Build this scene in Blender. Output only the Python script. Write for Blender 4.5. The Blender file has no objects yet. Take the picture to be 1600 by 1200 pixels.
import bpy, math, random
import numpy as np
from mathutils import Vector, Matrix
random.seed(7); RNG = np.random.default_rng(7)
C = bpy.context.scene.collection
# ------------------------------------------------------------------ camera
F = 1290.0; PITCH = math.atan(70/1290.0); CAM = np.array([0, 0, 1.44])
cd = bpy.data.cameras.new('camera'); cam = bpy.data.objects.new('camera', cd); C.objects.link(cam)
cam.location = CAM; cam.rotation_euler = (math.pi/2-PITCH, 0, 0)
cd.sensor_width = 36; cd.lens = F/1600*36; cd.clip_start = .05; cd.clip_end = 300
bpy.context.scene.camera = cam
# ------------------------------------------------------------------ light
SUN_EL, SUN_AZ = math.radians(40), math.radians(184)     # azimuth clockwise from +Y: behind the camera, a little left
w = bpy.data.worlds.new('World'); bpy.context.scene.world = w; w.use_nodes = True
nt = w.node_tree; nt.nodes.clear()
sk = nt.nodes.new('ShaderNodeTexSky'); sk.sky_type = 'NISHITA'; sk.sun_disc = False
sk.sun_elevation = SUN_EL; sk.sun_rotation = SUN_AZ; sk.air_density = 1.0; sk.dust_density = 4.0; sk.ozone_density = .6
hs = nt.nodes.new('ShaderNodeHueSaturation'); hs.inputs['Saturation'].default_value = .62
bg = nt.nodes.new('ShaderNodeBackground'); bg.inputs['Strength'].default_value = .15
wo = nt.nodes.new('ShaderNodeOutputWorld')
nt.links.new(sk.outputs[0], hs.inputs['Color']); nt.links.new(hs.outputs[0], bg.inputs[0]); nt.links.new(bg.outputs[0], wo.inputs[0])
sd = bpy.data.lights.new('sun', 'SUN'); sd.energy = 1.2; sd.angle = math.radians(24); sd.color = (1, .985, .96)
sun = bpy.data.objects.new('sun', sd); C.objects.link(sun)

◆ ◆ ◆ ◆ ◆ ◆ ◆

Note how many lines in the listing above hold the string "objects", then give only that figure.

__Solved exercise__
3